2019 Pushcart Prize Nominations

The editorial staff here at Porter House Review couldn’t be more excited to celebrate our nominees for the 2019 Pushcart Prize. While PHR celebrates publishing every piece of poetry, prose, and art that our  wonderful contributors submitted over the past year, please join us in congratulating these exceptional artists and writers.

FICTION

“Walk Like a Gorilla, Talk Like a Gorilla” by Michael Horton

I wasn’t prepared when her eyes opened, and she looked at me with absolute clarity, fully conscious, making me feel ridiculous. The image of that moment is sharp as glass at the end of the tunnel. There may have been fear in her look, desperation, fury, but there wasn’t a hint of giving in. Her look lasted only a few seconds, then her eyes closed on my foolishness. Her look shut me up, just like when I was a kid talking stupid. She knew I knew better.

 

“Famous” by Corinne Lestch

“Getting into a character makes you keep looking for the thing in yourself you don’t want to find,” I said. Well, technically, Philip Seymour Hoffman had said that, but what did they know? “I think we should all try that at least once.”

 

“Country Fiction” by Maija Makinen

I had immersed myself into America so fully, succumbing to its soft, rolling English with such abandon, that encountering someone from my country of origin felt like a kind of violation.

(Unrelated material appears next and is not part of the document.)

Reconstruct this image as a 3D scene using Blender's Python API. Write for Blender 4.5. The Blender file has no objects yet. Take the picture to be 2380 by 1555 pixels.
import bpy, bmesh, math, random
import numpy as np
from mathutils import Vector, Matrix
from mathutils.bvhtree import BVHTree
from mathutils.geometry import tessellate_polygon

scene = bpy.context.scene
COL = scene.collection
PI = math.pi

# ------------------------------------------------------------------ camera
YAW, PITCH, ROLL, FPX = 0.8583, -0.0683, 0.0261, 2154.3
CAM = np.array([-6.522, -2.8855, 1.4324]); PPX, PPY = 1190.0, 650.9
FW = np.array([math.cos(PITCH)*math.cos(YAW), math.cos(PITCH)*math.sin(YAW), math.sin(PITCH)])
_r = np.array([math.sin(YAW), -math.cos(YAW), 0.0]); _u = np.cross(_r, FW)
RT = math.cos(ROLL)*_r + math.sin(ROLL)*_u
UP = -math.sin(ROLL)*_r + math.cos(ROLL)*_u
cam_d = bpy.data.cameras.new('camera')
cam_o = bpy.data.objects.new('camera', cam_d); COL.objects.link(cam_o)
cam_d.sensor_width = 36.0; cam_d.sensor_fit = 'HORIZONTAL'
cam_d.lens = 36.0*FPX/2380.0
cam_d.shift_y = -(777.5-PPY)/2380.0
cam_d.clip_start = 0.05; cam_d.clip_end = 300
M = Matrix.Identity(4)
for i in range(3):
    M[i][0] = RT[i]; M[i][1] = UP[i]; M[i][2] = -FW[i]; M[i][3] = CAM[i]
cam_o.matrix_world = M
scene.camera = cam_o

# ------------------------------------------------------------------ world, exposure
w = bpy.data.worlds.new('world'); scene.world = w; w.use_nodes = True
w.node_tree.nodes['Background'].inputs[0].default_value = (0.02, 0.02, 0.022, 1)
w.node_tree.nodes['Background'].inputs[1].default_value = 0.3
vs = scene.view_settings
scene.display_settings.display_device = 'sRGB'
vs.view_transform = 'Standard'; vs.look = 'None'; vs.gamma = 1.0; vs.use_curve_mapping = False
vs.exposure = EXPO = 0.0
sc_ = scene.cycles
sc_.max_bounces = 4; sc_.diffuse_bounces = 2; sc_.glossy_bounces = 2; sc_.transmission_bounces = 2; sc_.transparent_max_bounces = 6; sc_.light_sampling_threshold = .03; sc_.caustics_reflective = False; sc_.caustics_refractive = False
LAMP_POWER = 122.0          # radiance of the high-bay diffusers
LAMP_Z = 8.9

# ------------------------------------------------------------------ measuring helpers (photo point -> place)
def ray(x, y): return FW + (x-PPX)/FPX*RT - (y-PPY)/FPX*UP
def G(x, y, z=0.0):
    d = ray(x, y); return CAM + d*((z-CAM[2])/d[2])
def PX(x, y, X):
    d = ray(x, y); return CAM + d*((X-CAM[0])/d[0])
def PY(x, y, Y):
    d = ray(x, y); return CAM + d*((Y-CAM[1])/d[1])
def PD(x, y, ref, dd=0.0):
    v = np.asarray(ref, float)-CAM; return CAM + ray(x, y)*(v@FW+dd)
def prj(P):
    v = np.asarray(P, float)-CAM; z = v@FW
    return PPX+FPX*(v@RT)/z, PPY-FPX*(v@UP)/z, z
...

I hadn’t been to Finland in eight years, almost never spoke the language in New York, and considered myself fully integrated. I had long since stopped checking American tree trunks for authenticity, scratching with my nail to see whether it left a mark, as I had done during my first year. I had seen the leaves of the trees grow and fall and grow again, had missed their green shadows in the desolation of winter. I was here. This was real. Finland was a souvenir.

 

NONFICTION

“Last Trip” by Stefanie Caterer

“It’s Gram, Bud. Gram died.”

His eyes open. He looks into me.

“You did so good, Mom.”

 

POETRY

“If the Eye Were an Animal” by Leigh Ann Couch

To the spider bags or sacs of flies
woven like god’s eyes in the trees’ hips
I say, batting, batting, the quintessence
of spring. If the eye were an animal, sight would be its soul.

 

“Studies for an Embrace” by Corey Miller

On the kitchen wall some faux-antique signs (about what family stands for, about what
home means) that’ve had time beaten into them with socks full of nails.